┌─ EXCERPTED DATA

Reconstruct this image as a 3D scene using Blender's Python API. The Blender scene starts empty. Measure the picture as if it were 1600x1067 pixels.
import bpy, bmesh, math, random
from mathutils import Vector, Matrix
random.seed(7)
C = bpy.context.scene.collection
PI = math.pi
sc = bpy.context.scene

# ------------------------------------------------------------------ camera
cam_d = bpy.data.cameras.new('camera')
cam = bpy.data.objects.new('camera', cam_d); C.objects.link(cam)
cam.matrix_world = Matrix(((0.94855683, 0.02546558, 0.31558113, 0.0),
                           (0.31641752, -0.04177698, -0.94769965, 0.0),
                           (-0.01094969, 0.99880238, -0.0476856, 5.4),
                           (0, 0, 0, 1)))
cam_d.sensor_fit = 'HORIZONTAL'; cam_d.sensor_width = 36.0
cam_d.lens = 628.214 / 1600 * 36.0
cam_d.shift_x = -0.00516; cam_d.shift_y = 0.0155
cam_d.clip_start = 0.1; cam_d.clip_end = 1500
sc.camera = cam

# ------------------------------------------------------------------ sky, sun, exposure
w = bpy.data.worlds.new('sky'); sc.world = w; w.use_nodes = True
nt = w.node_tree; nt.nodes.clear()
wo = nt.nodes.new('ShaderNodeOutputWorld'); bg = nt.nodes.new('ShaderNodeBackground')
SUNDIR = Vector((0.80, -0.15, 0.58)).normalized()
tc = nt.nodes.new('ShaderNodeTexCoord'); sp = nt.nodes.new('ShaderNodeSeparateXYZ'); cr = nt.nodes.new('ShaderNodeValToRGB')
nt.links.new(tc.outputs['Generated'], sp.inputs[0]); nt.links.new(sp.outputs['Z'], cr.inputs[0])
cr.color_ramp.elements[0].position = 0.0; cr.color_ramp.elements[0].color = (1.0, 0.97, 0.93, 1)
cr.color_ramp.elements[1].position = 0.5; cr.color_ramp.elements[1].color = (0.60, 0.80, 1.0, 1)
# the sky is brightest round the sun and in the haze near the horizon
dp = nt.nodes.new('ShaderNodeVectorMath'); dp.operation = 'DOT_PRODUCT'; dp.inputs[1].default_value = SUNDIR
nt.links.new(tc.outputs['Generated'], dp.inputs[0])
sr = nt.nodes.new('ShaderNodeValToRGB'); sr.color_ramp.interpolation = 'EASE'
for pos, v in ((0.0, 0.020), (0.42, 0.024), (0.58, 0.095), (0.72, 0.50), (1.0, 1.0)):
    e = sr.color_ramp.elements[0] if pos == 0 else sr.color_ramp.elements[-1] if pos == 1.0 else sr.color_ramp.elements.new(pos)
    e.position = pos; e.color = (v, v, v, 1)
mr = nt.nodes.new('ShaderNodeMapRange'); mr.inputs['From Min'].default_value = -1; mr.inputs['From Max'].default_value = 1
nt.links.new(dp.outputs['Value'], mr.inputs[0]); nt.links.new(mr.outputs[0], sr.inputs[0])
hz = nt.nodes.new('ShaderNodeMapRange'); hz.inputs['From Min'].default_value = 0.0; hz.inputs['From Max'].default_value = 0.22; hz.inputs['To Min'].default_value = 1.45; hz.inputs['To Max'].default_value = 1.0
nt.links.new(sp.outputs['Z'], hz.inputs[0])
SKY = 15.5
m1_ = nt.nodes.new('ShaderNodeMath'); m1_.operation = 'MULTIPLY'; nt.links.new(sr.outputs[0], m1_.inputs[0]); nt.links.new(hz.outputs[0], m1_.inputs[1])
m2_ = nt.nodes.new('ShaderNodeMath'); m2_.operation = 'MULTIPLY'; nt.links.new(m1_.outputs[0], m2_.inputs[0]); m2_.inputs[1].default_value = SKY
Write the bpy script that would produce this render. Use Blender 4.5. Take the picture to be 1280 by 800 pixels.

└─

WHAT TO WORK ON: Everything in the listing above should be restated exactly.

FINISHED EXERCISE:
Reconstruct this image as a 3D scene using Blender's Python API. The Blender scene starts empty. Measure the picture as if it were 1600x1067 pixels.
import bpy, bmesh, math, random
from mathutils import Vector, Matrix
random.seed(7)
C = bpy.context.scene.collection
PI = math.pi
sc = bpy.context.scene

# ------------------------------------------------------------------ camera
cam_d = bpy.data.cameras.new('camera')
cam = bpy.data.objects.new('camera', cam_d); C.objects.link(cam)
cam.matrix_world = Matrix(((0.94855683, 0.02546558, 0.31558113, 0.0),
                           (0.31641752, -0.04177698, -0.94769965, 0.0),
                           (-0.01094969, 0.99880238, -0.0476856, 5.4),
                           (0, 0, 0, 1)))
cam_d.sensor_fit = 'HORIZONTAL'; cam_d.sensor_width = 36.0
cam_d.lens = 628.214 / 1600 * 36.0
cam_d.shift_x = -0.00516; cam_d.shift_y = 0.0155
cam_d.clip_start = 0.1; cam_d.clip_end = 1500
sc.camera = cam

# ------------------------------------------------------------------ sky, sun, exposure
w = bpy.data.worlds.new('sky'); sc.world = w; w.use_nodes = True
nt = w.node_tree; nt.nodes.clear()
wo = nt.nodes.new('ShaderNodeOutputWorld'); bg = nt.nodes.new('ShaderNodeBackground')
SUNDIR = Vector((0.80, -0.15, 0.58)).normalized()
tc = nt.nodes.new('ShaderNodeTexCoord'); sp = nt.nodes.new('ShaderNodeSeparateXYZ'); cr = nt.nodes.new('ShaderNodeValToRGB')
nt.links.new(tc.outputs['Generated'], sp.inputs[0]); nt.links.new(sp.outputs['Z'], cr.inputs[0])
cr.color_ramp.elements[0].position = 0.0; cr.color_ramp.elements[0].color = (1.0, 0.97, 0.93, 1)
cr.color_ramp.elements[1].position = 0.5; cr.color_ramp.elements[1].color = (0.60, 0.80, 1.0, 1)
# the sky is brightest round the sun and in the haze near the horizon
dp = nt.nodes.new('ShaderNodeVectorMath'); dp.operation = 'DOT_PRODUCT'; dp.inputs[1].default_value = SUNDIR
nt.links.new(tc.outputs['Generated'], dp.inputs[0])
sr = nt.nodes.new('ShaderNodeValToRGB'); sr.color_ramp.interpolation = 'EASE'
for pos, v in ((0.0, 0.020), (0.42, 0.024), (0.58, 0.095), (0.72, 0.50), (1.0, 1.0)):
    e = sr.color_ramp.elements[0] if pos == 0 else sr.color_ramp.elements[-1] if pos == 1.0 else sr.color_ramp.elements.new(pos)
    e.position = pos; e.color = (v, v, v, 1)
mr = nt.nodes.new('ShaderNodeMapRange'); mr.inputs['From Min'].default_value = -1; mr.inputs['From Max'].default_value = 1
nt.links.new(dp.outputs['Value'], mr.inputs[0]); nt.links.new(mr.outputs[0], sr.inputs[0])
hz = nt.nodes.new('ShaderNodeMapRange'); hz.inputs['From Min'].default_value = 0.0; hz.inputs['From Max'].default_value = 0.22; hz.inputs['To Min'].default_value = 1.45; hz.inputs['To Max'].default_value = 1.0
nt.links.new(sp.outputs['Z'], hz.inputs[0])
SKY = 15.5
m1_ = nt.nodes.new('ShaderNodeMath'); m1_.operation = 'MULTIPLY'; nt.links.new(sr.outputs[0], m1_.inputs[0]); nt.links.new(hz.outputs[0], m1_.inputs[1])
m2_ = nt.nodes.new('ShaderNodeMath'); m2_.operation = 'MULTIPLY'; nt.links.new(m1_.outputs[0], m2_.inputs[0]); m2_.inputs[1].default_value = SKY
Write the bpy script that would produce this render. Use Blender 4.5. Take the picture to be 1280 by 800 pixels.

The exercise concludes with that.